Word for word, quote all of the material, omitting the pictures.

DATASET EXCERPT |
---

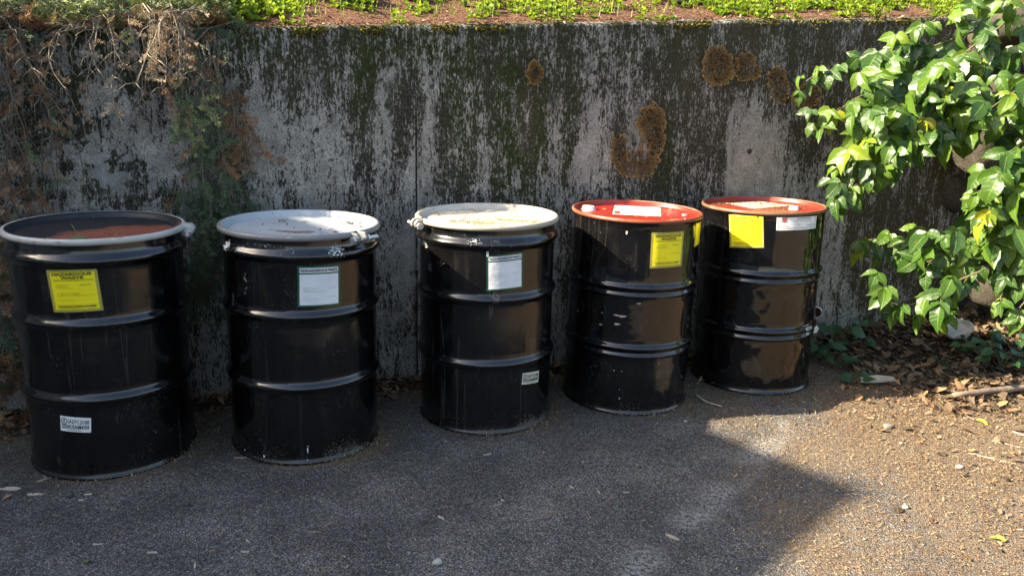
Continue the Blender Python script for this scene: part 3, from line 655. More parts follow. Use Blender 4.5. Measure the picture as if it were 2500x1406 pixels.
d3 = Drum(2, 'steel_drum', 'black open-head drum with stained cream lid, middle of the five')
d3.body(open_profile(), m_drum('drum_black_streaked', .16, (2, 9, 0), .50, k=1.5), chips=[(1040, 600, .05, .05, .76), (1075, 640, .05, .04, .72), (1160, 590, .07, .03, .76), (1050, 650, .05, .05, .70), (1120, 570, .15, .03, .6), (1080, 830, .03, .1, .55)], mud=1.3)
o = nonhaz(d3, [(1188, 624), (1277, 615), (1277, 702), (1188, 711)])
d3.sheet('tape_strip', [(1187.5, 614), (1193.5, 614), (1193.5, 627), (1187.5, 627)], MT['grey_ink'], R=BR+.0016, n=2, m=2)
unmark(d3, [(1276, 911), (1316, 904), (1314, 932), (1273.5, 939)], '2025', 'cream')
d3.lid(LIDP, m_lid('lid_cream', (.50, .47, .40), (.46, .31, .14), (8, 2, 0), .06, .4), lidstain(d3, [(1180, 545, .15, .055, 1.15), (1250, 538, .12, .05, .95), (1110, 540, .06, .05, .9), (1300, 545, .06, .05, .8), (1060, 527, .04, .03, .9)], .06))
ax, ay = d3.top(1007, 541, .873)
d3.ring(m_ring('ring_cream', (.36, .33, .27), (.22, .17, .11), (6, 3, 2)), math.atan2(ay, ax), 0, -1)

def bung(d, px, py, r, h, parent=None, mat='plastic'):
    x, y = d.top(px, py, .864); m = MB()
    m.lathe([(r*1.15, .858), (r*1.15, .8615), (r, .862), (r*.97, .8595+h-.003), (r*.9, .8595+h), (r*.5, .8595+h-.001), (.0005, .8595+h-.001)], 24); V = m.v[0]; V[:, 0] += x; V[:, 1] += y
    return m.build('bung_cap', MT[mat] if isinstance(mat, str) else mat, d.root)
def headlabel(d, name, corners, mat):
    m = MB(); m.add([(*d.top(*q, .8608), .8612) for q in corners][::-1], [(0, 1, 2, 3)]); o = m.build(name, mat, d.root)
    V = [Vector((*d.top(*q, .8608), .8616)) for q in corners]
    def f(u, v): return (V[3]*(1-u)+V[2]*u)*(1-v)+(V[0]*(1-u)+V[1]*u)*v
    return o, f
def flatwrite(o, f, items, aspect):
    for t, u0, u1, v0, v1, b, ink in items:
        mb = MB()
        if t is None: mb.add([tuple(f(u0, v0)), tuple(f(u1, v0)), tuple(f(u1, v1)), tuple(f(u0, v1))], [(0, 1, 2, 3)])
        else: V, F = text_mesh(t, b, 1); mb.add([tuple(f(u0+(u1-u0)*p[0], v0+(v1-v0)*p[1])) for p in V], F)
        mb.build('print', MT[ink], o, smooth=False)
redm = m_lid('head_red', (.26, .020, .011), (.26, .085, .025), (2, 5, 0), .02, .35, (.16, .07, .03)); redm2 = m_lid('head_red_dirty', (.28, .024, .013), (.26, .095, .038), (6, 5, 0), .02, .4, (.09, .05, .03))
rimm = m_ring('rim_rusty_red', (.22, .048, .017), (.18, .075, .028), (3, 3, 1)); rimm2 = m_ring('rim_worn', (.17, .08, .04), (.10, .06, .04), (5, 3, 1))

d4 = Drum(3, 'steel_drum', 'glossy black drum with clean red top carrying a white rectangular label')
d4.body(tight_profile(), m_drum('drum_black_gloss', .085, (5, 6, 0), .28, (.62, .60, .58), .03, 1.7), chips=[(1506, 791, .016, .004, 1.0), (1467, 791, .008, .003, .95), (1412, 757, .003, .006, .9), (1500, 905, .004, .003, .9), (1518, 906, .003, .002, .9), (1530, 568, .006, .008, .8), (1480, 570, .20, .05, .5), (1500, 640, .1, .08, .52), (1470, 763, .008, .003, .9)],
        pinks=[(1515, 771, .026, .006, 1.05), (1559, 741, .014, .003, 1.0), (1512, 951, .003, .004, .9), (1512, 971, .002, .006, .9)], seam=d4.cyl(1441, 700)[0], mud=1.0)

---

EXPECTED ANSWER |
Continue the Blender Python script for this scene: part 3, from line 655. More parts follow. Use Blender 4.5. Measure the picture as if it were 2500x1406 pixels.
d3 = Drum(2, 'steel_drum', 'black open-head drum with stained cream lid, middle of the five')
d3.body(open_profile(), m_drum('drum_black_streaked', .16, (2, 9, 0), .50, k=1.5), chips=[(1040, 600, .05, .05, .76), (1075, 640, .05, .04, .72), (1160, 590, .07, .03, .76), (1050, 650, .05, .05, .70), (1120, 570, .15, .03, .6), (1080, 830, .03, .1, .55)], mud=1.3)
o = nonhaz(d3, [(1188, 624), (1277, 615), (1277, 702), (1188, 711)])
d3.sheet('tape_strip', [(1187.5, 614), (1193.5, 614), (1193.5, 627), (1187.5, 627)], MT['grey_ink'], R=BR+.0016, n=2, m=2)
unmark(d3, [(1276, 911), (1316, 904), (1314, 932), (1273.5, 939)], '2025', 'cream')
d3.lid(LIDP, m_lid('lid_cream', (.50, .47, .40), (.46, .31, .14), (8, 2, 0), .06, .4), lidstain(d3, [(1180, 545, .15, .055, 1.15), (1250, 538, .12, .05, .95), (1110, 540, .06, .05, .9), (1300, 545, .06, .05, .8), (1060, 527, .04, .03, .9)], .06))
ax, ay = d3.top(1007, 541, .873)
d3.ring(m_ring('ring_cream', (.36, .33, .27), (.22, .17, .11), (6, 3, 2)), math.atan2(ay, ax), 0, -1)

def bung(d, px, py, r, h, parent=None, mat='plastic'):
    x, y = d.top(px, py, .864); m = MB()
    m.lathe([(r*1.15, .858), (r*1.15, .8615), (r, .862), (r*.97, .8595+h-.003), (r*.9, .8595+h), (r*.5, .8595+h-.001), (.0005, .8595+h-.001)], 24); V = m.v[0]; V[:, 0] += x; V[:, 1] += y
    return m.build('bung_cap', MT[mat] if isinstance(mat, str) else mat, d.root)
def headlabel(d, name, corners, mat):
    m = MB(); m.add([(*d.top(*q, .8608), .8612) for q in corners][::-1], [(0, 1, 2, 3)]); o = m.build(name, mat, d.root)
    V = [Vector((*d.top(*q, .8608), .8616)) for q in corners]
    def f(u, v): return (V[3]*(1-u)+V[2]*u)*(1-v)+(V[0]*(1-u)+V[1]*u)*v
    return o, f
def flatwrite(o, f, items, aspect):
    for t, u0, u1, v0, v1, b, ink in items:
        mb = MB()
        if t is None: mb.add([tuple(f(u0, v0)), tuple(f(u1, v0)), tuple(f(u1, v1)), tuple(f(u0, v1))], [(0, 1, 2, 3)])
        else: V, F = text_mesh(t, b, 1); mb.add([tuple(f(u0+(u1-u0)*p[0], v0+(v1-v0)*p[1])) for p in V], F)
        mb.build('print', MT[ink], o, smooth=False)
redm = m_lid('head_red', (.26, .020, .011), (.26, .085, .025), (2, 5, 0), .02, .35, (.16, .07, .03)); redm2 = m_lid('head_red_dirty', (.28, .024, .013), (.26, .095, .038), (6, 5, 0), .02, .4, (.09, .05, .03))
rimm = m_ring('rim_rusty_red', (.22, .048, .017), (.18, .075, .028), (3, 3, 1)); rimm2 = m_ring('rim_worn', (.17, .08, .04), (.10, .06, .04), (5, 3, 1))

d4 = Drum(3, 'steel_drum', 'glossy black drum with clean red top carrying a white rectangular label')
d4.body(tight_profile(), m_drum('drum_black_gloss', .085, (5, 6, 0), .28, (.62, .60, .58), .03, 1.7), chips=[(1506, 791, .016, .004, 1.0), (1467, 791, .008, .003, .95), (1412, 757, .003, .006, .9), (1500, 905, .004, .003, .9), (1518, 906, .003, .002, .9), (1530, 568, .006, .008, .8), (1480, 570, .20, .05, .5), (1500, 640, .1, .08, .52), (1470, 763, .008, .003, .9)],
        pinks=[(1515, 771, .026, .006, 1.05), (1559, 741, .014, .003, 1.0), (1512, 951, .003, .004, .9), (1512, 971, .002, .006, .9)], seam=d4.cyl(1441, 700)[0], mud=1.0)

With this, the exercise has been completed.